** begin Collected data **
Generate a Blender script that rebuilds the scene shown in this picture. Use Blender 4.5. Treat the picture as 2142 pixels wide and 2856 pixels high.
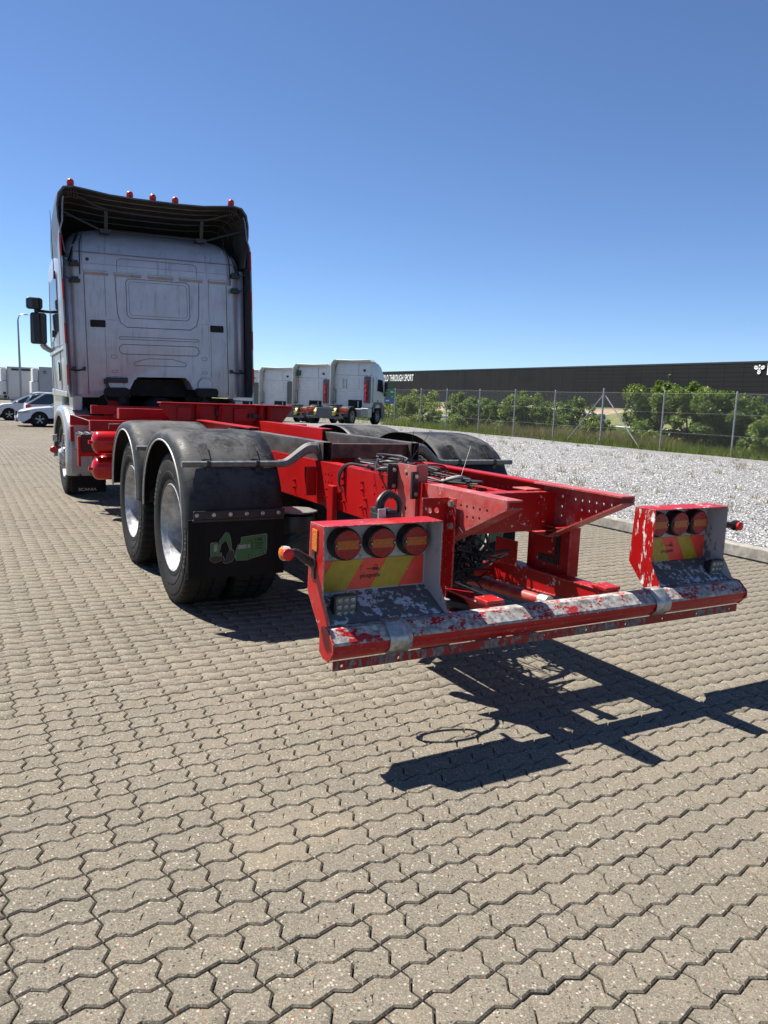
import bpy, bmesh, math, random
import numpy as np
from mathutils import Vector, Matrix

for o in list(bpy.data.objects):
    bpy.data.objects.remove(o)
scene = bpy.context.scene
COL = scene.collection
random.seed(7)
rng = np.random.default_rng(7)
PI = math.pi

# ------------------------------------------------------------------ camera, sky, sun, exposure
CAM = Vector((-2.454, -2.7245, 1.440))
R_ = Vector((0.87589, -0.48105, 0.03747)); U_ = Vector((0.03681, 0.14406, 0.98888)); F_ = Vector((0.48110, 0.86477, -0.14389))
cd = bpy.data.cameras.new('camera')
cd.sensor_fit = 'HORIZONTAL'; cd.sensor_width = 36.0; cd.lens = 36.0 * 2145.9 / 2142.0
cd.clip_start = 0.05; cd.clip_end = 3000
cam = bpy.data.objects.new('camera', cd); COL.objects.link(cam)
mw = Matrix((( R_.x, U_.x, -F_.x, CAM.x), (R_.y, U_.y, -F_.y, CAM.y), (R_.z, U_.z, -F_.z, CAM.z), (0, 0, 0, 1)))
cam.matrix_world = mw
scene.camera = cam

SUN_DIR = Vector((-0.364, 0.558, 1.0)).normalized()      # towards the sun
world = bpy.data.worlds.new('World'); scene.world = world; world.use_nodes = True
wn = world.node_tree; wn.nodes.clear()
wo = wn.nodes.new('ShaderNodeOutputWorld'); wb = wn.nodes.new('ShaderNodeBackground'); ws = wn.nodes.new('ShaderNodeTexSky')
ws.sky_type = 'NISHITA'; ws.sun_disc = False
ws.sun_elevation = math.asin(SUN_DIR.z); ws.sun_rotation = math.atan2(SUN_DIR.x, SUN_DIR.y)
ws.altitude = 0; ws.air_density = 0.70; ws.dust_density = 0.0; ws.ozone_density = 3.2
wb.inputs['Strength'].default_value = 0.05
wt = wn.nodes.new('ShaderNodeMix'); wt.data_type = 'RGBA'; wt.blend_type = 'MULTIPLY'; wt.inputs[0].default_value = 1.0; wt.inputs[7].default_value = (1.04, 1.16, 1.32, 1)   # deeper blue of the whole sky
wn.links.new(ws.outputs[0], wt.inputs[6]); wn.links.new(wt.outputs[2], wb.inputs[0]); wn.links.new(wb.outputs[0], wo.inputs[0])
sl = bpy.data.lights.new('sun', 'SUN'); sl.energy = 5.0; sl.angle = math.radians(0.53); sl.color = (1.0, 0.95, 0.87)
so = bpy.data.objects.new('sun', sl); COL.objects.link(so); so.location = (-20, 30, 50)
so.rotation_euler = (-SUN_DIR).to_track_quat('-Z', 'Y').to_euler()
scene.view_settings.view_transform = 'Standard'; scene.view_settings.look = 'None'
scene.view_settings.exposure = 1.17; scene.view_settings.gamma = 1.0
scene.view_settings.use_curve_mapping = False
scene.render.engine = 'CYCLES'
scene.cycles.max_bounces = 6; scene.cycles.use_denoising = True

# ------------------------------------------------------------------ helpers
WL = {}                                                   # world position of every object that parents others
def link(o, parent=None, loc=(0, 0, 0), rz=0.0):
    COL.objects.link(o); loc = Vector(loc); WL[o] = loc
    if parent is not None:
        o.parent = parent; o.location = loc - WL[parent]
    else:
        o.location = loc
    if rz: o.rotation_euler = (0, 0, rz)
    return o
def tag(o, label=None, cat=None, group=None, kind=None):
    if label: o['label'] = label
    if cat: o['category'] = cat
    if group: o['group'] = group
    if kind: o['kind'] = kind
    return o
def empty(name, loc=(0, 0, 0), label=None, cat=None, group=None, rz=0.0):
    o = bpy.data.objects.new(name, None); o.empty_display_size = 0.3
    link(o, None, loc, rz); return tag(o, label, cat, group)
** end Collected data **
• **Written task**: Using the data above, write out every line exactly, leaving the images behind.

• **Solution to the exercise**:
Generate a Blender script that rebuilds the scene shown in this picture. Use Blender 4.5. Treat the picture as 2142 pixels wide and 2856 pixels high.
import bpy, bmesh, math, random
import numpy as np
from mathutils import Vector, Matrix

for o in list(bpy.data.objects):
    bpy.data.objects.remove(o)
scene = bpy.context.scene
COL = scene.collection
random.seed(7)
rng = np.random.default_rng(7)
PI = math.pi

# ------------------------------------------------------------------ camera, sky, sun, exposure
CAM = Vector((-2.454, -2.7245, 1.440))
R_ = Vector((0.87589, -0.48105, 0.03747)); U_ = Vector((0.03681, 0.14406, 0.98888)); F_ = Vector((0.48110, 0.86477, -0.14389))
cd = bpy.data.cameras.new('camera')
cd.sensor_fit = 'HORIZONTAL'; cd.sensor_width = 36.0; cd.lens = 36.0 * 2145.9 / 2142.0
cd.clip_start = 0.05; cd.clip_end = 3000
cam = bpy.data.objects.new('camera', cd); COL.objects.link(cam)
mw = Matrix((( R_.x, U_.x, -F_.x, CAM.x), (R_.y, U_.y, -F_.y, CAM.y), (R_.z, U_.z, -F_.z, CAM.z), (0, 0, 0, 1)))
cam.matrix_world = mw
scene.camera = cam

SUN_DIR = Vector((-0.364, 0.558, 1.0)).normalized()      # towards the sun
world = bpy.data.worlds.new('World'); scene.world = world; world.use_nodes = True
wn = world.node_tree; wn.nodes.clear()
wo = wn.nodes.new('ShaderNodeOutputWorld'); wb = wn.nodes.new('ShaderNodeBackground'); ws = wn.nodes.new('ShaderNodeTexSky')
ws.sky_type = 'NISHITA'; ws.sun_disc = False
ws.sun_elevation = math.asin(SUN_DIR.z); ws.sun_rotation = math.atan2(SUN_DIR.x, SUN_DIR.y)
ws.altitude = 0; ws.air_density = 0.70; ws.dust_density = 0.0; ws.ozone_density = 3.2
wb.inputs['Strength'].default_value = 0.05
wt = wn.nodes.new('ShaderNodeMix'); wt.data_type = 'RGBA'; wt.blend_type = 'MULTIPLY'; wt.inputs[0].default_value = 1.0; wt.inputs[7].default_value = (1.04, 1.16, 1.32, 1)   # deeper blue of the whole sky
wn.links.new(ws.outputs[0], wt.inputs[6]); wn.links.new(wt.outputs[2], wb.inputs[0]); wn.links.new(wb.outputs[0], wo.inputs[0])
sl = bpy.data.lights.new('sun', 'SUN'); sl.energy = 5.0; sl.angle = math.radians(0.53); sl.color = (1.0, 0.95, 0.87)
so = bpy.data.objects.new('sun', sl); COL.objects.link(so); so.location = (-20, 30, 50)
so.rotation_euler = (-SUN_DIR).to_track_quat('-Z', 'Y').to_euler()
scene.view_settings.view_transform = 'Standard'; scene.view_settings.look = 'None'
scene.view_settings.exposure = 1.17; scene.view_settings.gamma = 1.0
scene.view_settings.use_curve_mapping = False
scene.render.engine = 'CYCLES'
scene.cycles.max_bounces = 6; scene.cycles.use_denoising = True

# ------------------------------------------------------------------ helpers
WL = {}                                                   # world position of every object that parents others
def link(o, parent=None, loc=(0, 0, 0), rz=0.0):
    COL.objects.link(o); loc = Vector(loc); WL[o] = loc
    if parent is not None:
        o.parent = parent; o.location = loc - WL[parent]
    else:
        o.location = loc
    if rz: o.rotation_euler = (0, 0, rz)
    return o
def tag(o, label=None, cat=None, group=None, kind=None):
    if label: o['label'] = label
    if cat: o['category'] = cat
    if group: o['group'] = group
    if kind: o['kind'] = kind
    return o
def empty(name, loc=(0, 0, 0), label=None, cat=None, group=None, rz=0.0):
    o = bpy.data.objects.new(name, None); o.empty_display_size = 0.3
    link(o, None, loc, rz); return tag(o, label, cat, group)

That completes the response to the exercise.